Há algum tempo as lideranças indígenas vêm denunciando uma série de problemas ao mesmo tempo em que pedem aos representantes governamentais que agilizem providências. O fazem espalhando documentos ou convocando entrevistas. Não têm conseguido respostas, pelo contrário, vêem a situação tornar-se cada dia mais grave. Acompanham, nas comunidades, o sofrimento de seus parentes e amigos, os programas não avançam emperrados por longo fio de desculpas dadas pelas autoridades. Muito além da representação de uma parte da realidade, mostrada na fotografia, está uma feição da luta dos indígenas. Nesse acontecimento os corpos seminus, as peles pintadas, os arcos e as flechas, os cocares e outros adereços dos indígenas não são parte de um desfile de moda, nem tampouco teatro, são o penúltimo gesto em um confronto provocado pela lentidão do Governo. É uma reação a não ação. As terras indígenas estão sendo comprimidas, gradativamente encurraladas em nome de outros projetos, reservas como a de Raposa Serra do Sol (RR) não se confirmam e os "novos" desbravadores desse Estado são representados, pela mídia, como salvadores da pátria, responsáveis pelo crescimento econômico. Nessa lógica, o problema são os indígenas e eles devem ser afastados, ignorados na mais profunda exclusão, a que inclui para negar. A revolta indígena não é apenas pela não demarcação da área dos Mura, no município de Autazes (AM) ou pela destituição do dirigente da Funai local. Cada ato não realizado soma-se a outro e faz surgir um panorama de omissão, de descaso. É esse cenário que os indígenas estão denunciando, sem exotismo.
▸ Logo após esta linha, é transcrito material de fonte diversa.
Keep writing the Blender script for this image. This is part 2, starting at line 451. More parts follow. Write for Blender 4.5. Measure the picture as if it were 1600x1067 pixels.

Banalizar o ritual com o qual os manifestantes se apresentam é fruto do nosso enorme desconhecimento a respeito das culturas indígenas. As fotografias no jornal impresso ou nas imagens da TV não podem servir para saciar a curiosidade. É muito pouco e não resolve o problema da ignorância dos brasileiros sobre os indígenas. Que elas possam ultrapassar essa fronteira e ser instrumento de apoio na causa dos povos indígenas. Que o olhar firme, mais forte do que a tinta na pele, se concretize na decisão de não desistir e mobilizar o mundo, se preciso for. A fotografia é a porta de entrada. Existe, depois dela, um universo a ser revelado.